Casinha da Melroeira: Reimagines a Ruin as Compact Refuge in Portugal
CASINHA DA MELROEIRA stands on a tight plot in Ourém, Portugal, where Filipe Saraiva – Arquitectos rebuilds a familiar ruin as a compact village house. The project follows a pentagonal volume that mirrors its neighboring Casa da Melroeira while carving out intimate outdoor rooms and framed views. Inside, salvaged pieces, handcrafted objects, and technical experiments turn a modest footprint into a layered home grounded in memory and everyday use.













A compact white volume stands where a rural ruin once leaned toward the road, its pentagonal roofline catching shifting light. Carved recesses bite into the mass, creating small outdoor pockets that fold the village air back toward the interior rooms.
This house is a compact dwelling in Ourém, Portugal, developed by Filipe Saraiva – Arquitectos around the memory of a ruin and its threshing floor. The project grows from the pre-existing pentagonal footprint, maintaining the original limits while reworking the interior as a sequence of rooms oriented to a central void. At its core sits the question of how a small house can sustain family life, preserve local memory, and test new constructive solutions in the same tight frame.
Building On The Ruin
The project retains the outline of the former structure, treating its compact boundary as both constraint and anchor. Within that fixed envelope, carved voids open up along the edges, extending daily life outward into terraces and patios that double as breathing space. These recesses are not cut square to the walls; instead, they pivot, tilting toward particular shafts of light that shift the mood across the day. What began as a ruin in the landscape becomes a tight, legible volume that still acknowledges the old threshing floor as its conceptual center.
Light, Angles And Views
Angled cuts in the volume set up a precise relationship with sun and horizon. Interior rooms read these moves as changing brightness, from sharp morning light in the bedroom to softer, raking sun in the living room. On the upper level, the office and bathroom gain carefully aligned openings that lock onto the Castle of Ourém, turning a distant landmark into a daily reference. Light, view, and volume work together so each room feels tuned to its slice of the landscape.
Compact House, Flexible Life
Without a predetermined client, the brief becomes an exploration of how a small house can absorb changing patterns of family life. Rooms connect around the remembered threshing floor, giving the bedrooms and living room a shared orientation that encourages quiet overlap rather than strict separation.
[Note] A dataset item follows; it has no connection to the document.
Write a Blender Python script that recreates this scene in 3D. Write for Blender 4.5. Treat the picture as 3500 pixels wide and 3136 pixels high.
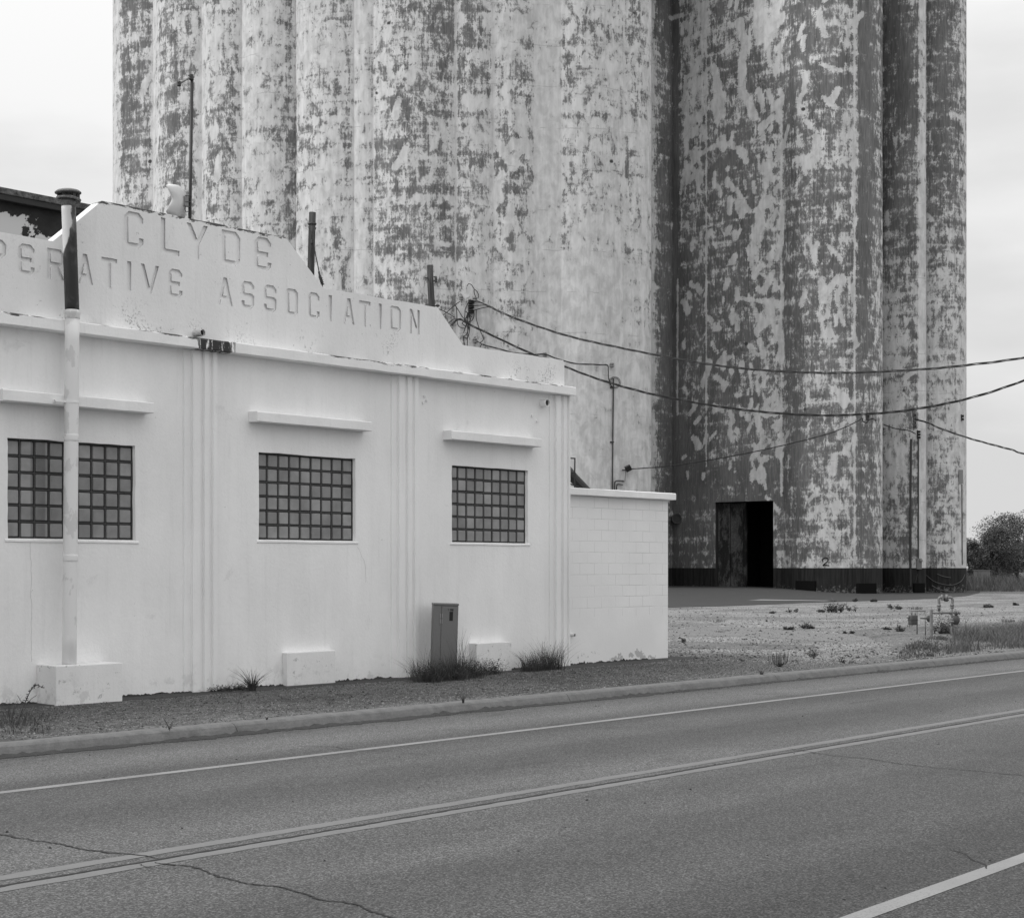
import bpy, bmesh, math, random
import numpy as np
from mathutils import Vector, Matrix, noise as mnoise

for o in list(bpy.data.objects):
    bpy.data.objects.remove(o)
SC = bpy.context.scene
COL = SC.collection
random.seed(7)
rng = np.random.default_rng(11)

# ------------------------------------------------------------------ camera
# World: x runs along the front of the white building, y goes into it, z up,
# sidewalk at z = 0, the camera stands across the road at the origin.
E = 1.747                    # eye height above the sidewalk
FP = 5200.0                  # focal length in photo pixels (photo 3500 wide)
HZ = 1940.0                  # horizon row in the photo
FW = Vector((0.7278, 0.6858, 0)).normalized()
RT = Vector((FW.y, -FW.x, 0))
W = 17.87                    # distance of the facade plane
ROADZ = -0.115
cam_d = bpy.data.cameras.new('camera')
cam = bpy.data.objects.new('camera', cam_d)
COL.objects.link(cam)
cam.location = (0, 0, E)
cam.rotation_euler = (math.radians(90), 0, math.atan2(FW.y, FW.x) - math.pi / 2)
cam_d.sensor_width = 36
cam_d.lens = FP / 3500 * 36
cam_d.shift_y = (HZ - 1568) / 3500
cam_d.clip_end = 6000
SC.camera = cam
SC.render.resolution_x = 1024
SC.render.resolution_y = 917

# ------------------------------------------------------------------ light
SUN_EL = math.radians(50)
to_sun_h = (RT * -0.95 + FW * -0.24).normalized()
wd = bpy.data.worlds.new('World')
SC.world = wd
wd.use_nodes = True
nt = wd.node_tree
bg = nt.nodes['Background']
sky = nt.nodes.new('ShaderNodeTexSky')
sky.sky_type = 'NISHITA'
sky.sun_disc = False
sky.sun_elevation = SUN_EL
sky.sun_rotation = math.atan2(to_sun_h.x, to_sun_h.y)
bw = nt.nodes.new('ShaderNodeRGBToBW')
nt.links.new(sky.outputs[0], bw.inputs[0])
tc = nt.nodes.new('ShaderNodeTexCoord')
mp = nt.nodes.new('ShaderNodeMapping')
mp.inputs['Scale'].default_value = (1, 1, 3.2)
nt.links.new(tc.outputs['Generated'], mp.inputs[0])
cn = nt.nodes.new('ShaderNodeTexNoise')
cn.inputs['Scale'].default_value = 3.1
cn.inputs['Detail'].default_value = 6
cn.inputs['Roughness'].default_value = 0.5
nt.links.new(mp.outputs[0], cn.inputs[0])
cr = nt.nodes.new('ShaderNodeMapRange')
cr.interpolation_type = 'SMOOTHSTEP'
cr.inputs['From Min'].default_value = 0.33
cr.inputs['From Max'].default_value = 0.66
cr.inputs['To Min'].default_value = 7.0
cr.inputs['To Max'].default_value = 8.8
nt.links.new(cn.outputs[0], cr.inputs[0])
mx = nt.nodes.new('ShaderNodeMix')
mx.data_type = 'FLOAT'
mx.inputs[0].default_value = 0.94      # closed cloud deck over the clear sky
nt.links.new(bw.outputs[0], mx.inputs[2])
nt.links.new(cr.outputs[0], mx.inputs[3])
# the deck brightens towards the zenith
sp_ = nt.nodes.new('ShaderNodeSeparateXYZ'); nt.links.new(tc.outputs['Generated'], sp_.inputs[0])
m1 = nt.nodes.new('ShaderNodeMath'); m1.operation = 'MULTIPLY'; nt.links.new(sp_.outputs[2], m1.inputs[0]); nt.links.new(sp_.outputs[2], m1.inputs[1])
m2 = nt.nodes.new('ShaderNodeMath'); m2.operation = 'MULTIPLY_ADD'; nt.links.new(m1.outputs[0], m2.inputs[0]); m2.inputs[1].default_value = 1.4; m2.inputs[2].default_value = 1.0
m3 = nt.nodes.new('ShaderNodeMath'); m3.operation = 'MULTIPLY'; nt.links.new(mx.outputs[0], m3.inputs[0]); nt.links.new(m2.outputs[0], m3.inputs[1])
nt.links.new(m3.outputs[0], bg.inputs['Color'])
bg.inputs['Strength'].default_value = 0.10
sl = bpy.data.lights.new('sun', 'SUN')
sl.energy = 2.3
sl.angle = math.radians(14)
sl.color = (1, 1, 1)
so = bpy.data.objects.new('sun', sl)
COL.objects.link(so)
sd = Vector((to_sun_h.x * math.cos(SUN_EL), to_sun_h.y * math.cos(SUN_EL), math.sin(SUN_EL)))
so.rotation_euler = sd.to_track_quat('Z', 'Y').to_euler()
so.location = (0, 0, 60)
SC.view_settings.view_transform = 'Standard'
SC.view_settings.look = 'None'
SC.view_settings.exposure = 0.0
SC.view_settings.gamma = 1.0

# ------------------------------------------------------------------ photo-to-place helpers
def ray(px, py=HZ):
    u = (px - 1750) / FP
    v = (HZ - py) / FP
    d = FW + RT * u
    return Vector((d.x, d.y, v))
def onY(px, py, Y):
    d = ray(px, py); t = Y / d.y
    return Vector((d.x * t, Y, E + d.z * t))
def onZ(px, py, z=0.0):
    d = ray(px, py); t = (z - E) / d.z
    return Vector((d.x * t, d.y * t, z))
def onD(px, py, D):
    d = ray(px, py)
    return Vector((d.x * D, d.y * D, E + d.z * D))
def sx(px, Y=W):
    return onY(px, HZ, Y).x

# ------------------------------------------------------------------ objects
def tag(o, label=None, cat=None, group=None, kind=None):
    if label: o['label'] = label
    if cat: o['category'] = cat
    if group: o['group'] = group
    if kind: o['kind'] = kind
    return o
def empty(name, loc=(0, 0, 0)):
    o = bpy.data.objects.new(name, None)
    o.location = loc
    o.empty_display_size = 0.2
    COL.objects.link(o)
    return o
def link_mesh(name, me, mat, parent=None, smooth=False):
    o = bpy.data.objects.new(name, me)
    COL.objects.link(o)
    if mat:
        me.materials.append(mat)
    if parent:
        o.parent = parent
        o.matrix_parent_inverse = Matrix.Translation(-parent.location)
    if smooth:
        me.polygons.foreach_set('use_smooth', [True] * len(me.polygons))
    return o
def obj(name, bm, mat, parent=None, smooth=False):
    me = bpy.data.meshes.new(name)
    bmesh.ops.recalc_face_normals(bm, faces=bm.faces)
    bm.to_mesh(me); bm.free()
    return link_mesh(name, me, mat, parent, smooth)
def pyobj(name, v, f, mat, parent=None, smooth=False):
    me = bpy.data.meshes.new(name)
    me.from_pydata(v, [], f)
    me.update()
    return link_mesh(name, me, mat, parent, smooth)

def box(bm, x0, x1, y0, y1, z0, z1, bev=0.0, M=None, seg=2):
    r = bmesh.ops.create_cube(bm, size=1)
    vs = r['verts']
    for v in vs:
        v.co = Vector((x0 + (v.co.x + .5) * (x1 - x0), y0 + (v.co.y + .5) * (y1 - y0), z0 + (v.co.z + .5) * (z1 - z0)))
    if bev > 0:
        es = list({e for v in vs for e in v.link_edges})
        g = bmesh.ops.bevel(bm, geom=es, offset=bev, segments=seg, affect='EDGES', profile=0.6)
        vs = list({v for f in g['faces'] for v in f.verts} | {v for v in vs if v.is_valid})
    if M is not None:
        for v in vs:
            v.co = M @ v.co
    return vs
def tube(bm, pts, rad, seg=8, cap=True):
    pts = [Vector(p) for p in pts]
    n = len(pts)
    rads = rad if isinstance(rad, (list, tuple)) else [rad] * n
    rings = []
    up = Vector((0, 0, 1))
    t0 = (pts[1] - pts[0]).normalized()
    if abs(t0.z) > 0.95:
        up = Vector((1, 0, 0))
    nrm = t0.cross(up).normalized()
    for i in range(n):
        a = pts[max(i - 1, 0)]; b = pts[min(i + 1, n - 1)]
        t = (b - a).normalized()
        nrm = (nrm - t * nrm.dot(t)).normalized()
        bn = t.cross(nrm)
        ring = []
        for k in range(seg):
            an = 2 * math.pi * k / seg
            ring.append(bm.verts.new(pts[i] + (nrm * math.cos(an) + bn * math.sin(an)) * rads[i]))
        rings.append(ring)
    for i in range(n - 1):
        for k in range(seg):
            bm.faces.new((rings[i][k], rings[i][(k + 1) % seg], rings[i + 1][(k + 1) % seg], rings[i + 1][k]))
    if cap:
        bm.faces.new(rings[0][::-1]); bm.faces.new(rings[-1])
def lathe(bm, prof, c=(0, 0, 0), seg=24, M=None):
    rings = []
    c = Vector(c)
    for r, z in prof:
        ring = []
        for k in range(seg):
            an = 2 * math.pi * k / seg
            p = Vector((r * math.cos(an), r * math.sin(an), z))
            if M is not None: p = M @ p
            ring.append(bm.verts.new(c + p))
        rings.append(ring)
    for i in range(len(rings) - 1):
        for k in range(seg):
            bm.faces.new((rings[i][k], rings[i][(k + 1) % seg], rings[i + 1][(k + 1) % seg], rings[i + 1][k]))
    bm.faces.new(rings[0][::-1]); bm.faces.new(rings[-1])
def smooth_pts(P, sub=8):
    P = [Vector(p) for p in P]
    out = []
    for i in range(len(P) - 1):
        p0 = P[max(i - 1, 0)]; p1 = P[i]; p2 = P[i + 1]; p3 = P[min(i + 2, len(P) - 1)]
        for k in range(sub):
            t = k / sub
            out.append(0.5 * ((2 * p1) + (p2 - p0) * t + (2 * p0 - 5 * p1 + 4 * p2 - p3) * t * t + (3 * p1 - p0 - 3 * p2 + p3) * t ** 3))
    out.append(P[-1])
    return out
def fill_plate(loops, thick):
    """2-D loops (outer + holes + islands, even-odd) -> mesh data extruded by thick, in XY."""
    cu = bpy.data.curves.new('tmp', 'CURVE')
    cu.dimensions = '2D'
    cu.fill_mode = 'BOTH'
    cu.extrude = thick / 2
    for lp in loops:
        sp = cu.splines.new('POLY')
        sp.points.add(len(lp) - 1)
        for p, q in zip(sp.points, lp):
            p.co = (q[0], q[1], 0, 1)
        sp.use_cyclic_u = True
    o = bpy.data.objects.new('tmp', cu)
    COL.objects.link(o)
    dg = bpy.context.evaluated_depsgraph_get()
    me = bpy.data.meshes.new_from_object(o.evaluated_get(dg))
    bpy.data.objects.remove(o)
    bm = bmesh.new()
    bm.from_mesh(me)
    bpy.data.meshes.remove(me)
    bmesh.ops.remove_doubles(bm, verts=bm.verts, dist=1e-5)
    return bm
def facade_plate(loops, y0, y1):
    bm = fill_plate(loops, y1 - y0)
    for v in bm.verts:
        v.co = Vector((v.co.x, (y0 + y1) / 2 + v.co.z, v.co.y))
    return bm

# ------------------------------------------------------------------ materials
class NM:
    def __init__(s, name, rough=0.8, spec=0.3):
        s.m = bpy.data.materials.new(name)
        s.m.use_nodes = True
        s.t = s.m.node_tree
        s.b = s.t.nodes['Principled BSDF']
        s.b.inputs['Roughness'].default_value = rough
        s.b.inputs['Specular IOR Level'].default_value = spec
        s.tc = s.t.nodes.new('ShaderNodeTexCoord')
    def n(s, typ): return s.t.nodes.new(typ)
    def put(s, sock, v):
        if isinstance(v, bpy.types.NodeSocket): s.t.links.new(v, sock)
        elif v is not None: sock.default_value = v
    def coord(s, scale=(1, 1, 1), src='Object', rot=(0, 0, 0), loc=(0, 0, 0)):
        m = s.n('ShaderNodeMapping')
        m.inputs['Scale'].default_value = scale
        m.inputs['Rotation'].default_value = rot
        m.inputs['Location'].default_value = loc
        s.t.links.new(s.tc.outputs[src], m.inputs[0])
        return m.outputs[0]
    def noise(s, co, scale, det=4, rough=0.55, dist=0.0):
        x = s.n('ShaderNodeTexNoise')
        x.inputs['Scale'].default_value = scale
        x.inputs['Detail'].default_value = det
        x.inputs['Roughness'].default_value = rough
        x.inputs['Distortion'].default_value = dist
        s.t.links.new(co, x.inputs['Vector'])
        return x.outputs[0]
    def vor(s, co, scale, out='Distance', feat='F1'):
        x = s.n('ShaderNodeTexVoronoi')
        x.feature = feat
        x.inputs['Scale'].default_value = scale
        s.t.links.new(co, x.inputs['Vector'])
        return x.outputs[out]
    def ma(s, op, a, b=None, c=None, clamp=False):
        x = s.n('ShaderNodeMath'); x.operation = op; x.use_clamp = clamp
        s.put(x.inputs[0], a)
        if b is not None: s.put(x.inputs[1], b)
        if c is not None: s.put(x.inputs[2], c)
        return x.outputs[0]
    def mr(s, v, a, b, lo=0.0, hi=1.0, smooth=True):
        x = s.n('ShaderNodeMapRange')
        if smooth: x.interpolation_type = 'SMOOTHSTEP'
        s.put(x.inputs['Value'], v)
        x.inputs['From Min'].default_value = a; x.inputs['From Max'].default_value = b
        x.inputs['To Min'].default_value = lo; x.inputs['To Max'].default_value = hi
        return x.outputs[0]
    def mix(s, f, a, b):
        x = s.n('ShaderNodeMix'); x.data_type = 'FLOAT'
        s.put(x.inputs[0], f); s.put(x.inputs[2], a); s.put(x.inputs[3], b)
        return x.outputs[0]
    def sep(s, src='Object'):
        x = s.n('ShaderNodeSeparateXYZ')
        s.t.links.new(s.tc.outputs[src], x.inputs[0])
        return x.outputs
    def attr(s, name):
        x = s.n('ShaderNodeAttribute'); x.attribute_name = name
        return x.outputs['Fac']
    def out(s, col, rough=None, bump=None, strength=0.3, dist=0.02):
        s.put(s.b.inputs['Base Color'], col) if isinstance(col, bpy.types.NodeSocket) else s.put(s.b.inputs['Base Color'], (col, col, col, 1))
        if rough is not None: s.put(s.b.inputs['Roughness'], rough)
        if bump is not None:
            b = s.n('ShaderNodeBump')
            b.inputs['Strength'].default_value = strength
            b.inputs['Distance'].default_value = dist
            s.t.links.new(bump, b.inputs['Height'])
            s.t.links.new(b.outputs[0], s.b.inputs['Normal'])
        return s.m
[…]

A double-height entrance volume expands the modest footprint, using the pentagonal roof form to pull the eye upward and create a sense of release. Beyond that first tall room, more intimate corners tighten the scale again, offering quieter places to read, talk, or withdraw.
Crafted Details And Reuse
The house becomes an experimental field for both technical and material decisions. Continuity between walls and roof is pursued as a single volume, while exterior metalwork turns everyday elements—mailbox, railings, gargoyles, chimney, firewood storage—into precise, legible details. Inside, new construction meets reuse: antique-shop furniture, natural objects, and simple commercial pieces sit beside the Shell chair by Hans Wegner, acquired second-hand. The architect’s own hand-built elements, from the mezzanine lamp to the reworked dining light and blackbird sculptures and paintings, weave local stories directly into the rooms.
Memory As Material
A small niche above the entrance holds a blackbird sculpture, a direct nod to the village name and its flocks. That single motif repeats in artwork and perspective drawings of the house, giving the interior an undercurrent of place-specific memory rather than generic decor. Recycling, handcraft, and second-hand pieces temper the experimental construction with a sense of continuity. In the end, the compact volume reads less as an object and more as an inhabited trace of the ruin that came before it, still rooted in the village road and sky.